Sunday, December 25, 2011

So this is Christmas

God truly does put the solitary in  families.

Just returned from Christmas dinner with my cousins, (favorite) aunty and uncle. Words fail to express now how I feel. Am overwhelmed by the love and the whole experience of just being there. We didn't do anything spectacular. We ate, played monopoly deal and unwrapped our presents. We just got together as family.

Somewhere during the evening, I felt myself so overwhelmed by the goodness that I had to excuse myself to go to the toilet to shed some tears.

Thanks to my uncle and aunty, I have presents to unwrap, I see a model of Christian marriage and most importantly, I feel like I belong and I feel there's hope.

My childhood memories has been peppered with angst and hostility.
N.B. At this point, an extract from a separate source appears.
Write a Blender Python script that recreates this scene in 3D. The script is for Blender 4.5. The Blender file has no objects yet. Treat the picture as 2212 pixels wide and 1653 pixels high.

When I got older, my relationship with my parents only deteriorated. While things are much better now, I felt like no one in my family ever caught the spirit of Christmas. They barely understood what being a family was about. Christmas often became something I dreaded because it was a sum of the year's disappointments. The disappointments oveshadowed the joy of God sending His son to earth for us, sinners. For many years, I was the only one getting and wrapping presents for every single member hoping, albeit in vain to infuse some Christmas cheer. Somewhere along that string of futile attempts, I gave up. No more cards and carefully selected presents, wrapped up the best I can. These gestures were often unappreciated and taken for granted. As their child, I was done trying to be the pillar of the family and glue. I was also done with disappointments.

Even though my brother and I had breathing living parents, my uncle and aunty were the ones who made us felt like we weren't orphans. They really cared and it really mattered to them that we showed up. Despite not feeling well and Isaac suggested I forego the christmas gathering, I insisted on showing up because I knew my attendance at that table is significant enough. My absence would disappoint and I was determined not to disappoint the people who were so instrumental in filling voids in my heart that my parents had left throughout the last 28 years.